Middle School Students Write Letters to the Next President - a Collaborative Lesson



A few months ago I found a website where students could post a letter expressing their opinions about how the next president should deal with issues plaguing American society. I shared the link with our English and Social Studies departments. I regularly send out links and websites of interest to my teachers, and sometimes I get a response sometimes not. In this case one of our middle school teachers of English language arts new to our school said that she wanted me to work with her on a lesson around the Letters to the President 2.0. We batted around some ideas back and forth through email--face to face collaboration is nice but not always possible. She talked with her classes about the issues and the election on many occasions as preparation and asked her students to watch the debates and comment on them for extra credit.

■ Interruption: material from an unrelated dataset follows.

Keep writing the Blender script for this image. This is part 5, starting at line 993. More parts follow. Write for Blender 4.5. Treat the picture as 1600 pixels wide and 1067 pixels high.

Planning and executing the lesson:
We finally decided that students would weigh in on three different issues that we would select for them including immigration, student college debt, and racial inequality. I would put together resources that the students would read to find concrete details to use in their letters. In the meantime, I had to book a formal observation for my principal and decided to use this lesson for that. I needed to make this perfect. I wanted to start with a video. Sometimes I have spent way too many hours trying to find just the right video, but I found something that I loved in less than ten minutes. CNN had done a number of pieces with teens and the issues of the election. I thought the #tooyoungtovote video would be highly engaging for our students. Then I selected some magazine articles and newspaper articles that I found on the Gale databases as well as a couple of websites for each topic. During the presentation of the lesson, I asked many questions allowing students to use higher order thinking in their replies. Each student was required to add a comment in the padlet that I created for the lesson. That was my assessment piece that I needed. While the students were reading, taking notes, and writing, I asked if any of them wanted me to film them speaking out on #tooyoungtovote like the teens in the CNN video. Not many choose to do it, but the result was wonderful. 

Below is the presentation that I used for the lesson:
(includes link to CNN video, resources for the students to use for each of the three topics, links to the Padlets where the students posted their thoughts, and a rubric for the letter.)


Below is the video that I created using Animoto.com for the students speaking out on the issues: #tooyoungtovote

When my principal walked out after the lesson, I asked her what she thought. She said it was one of the best lessons that she has seen me do. She loved the whole thing but really liked the idea of capturing the students opinions on video.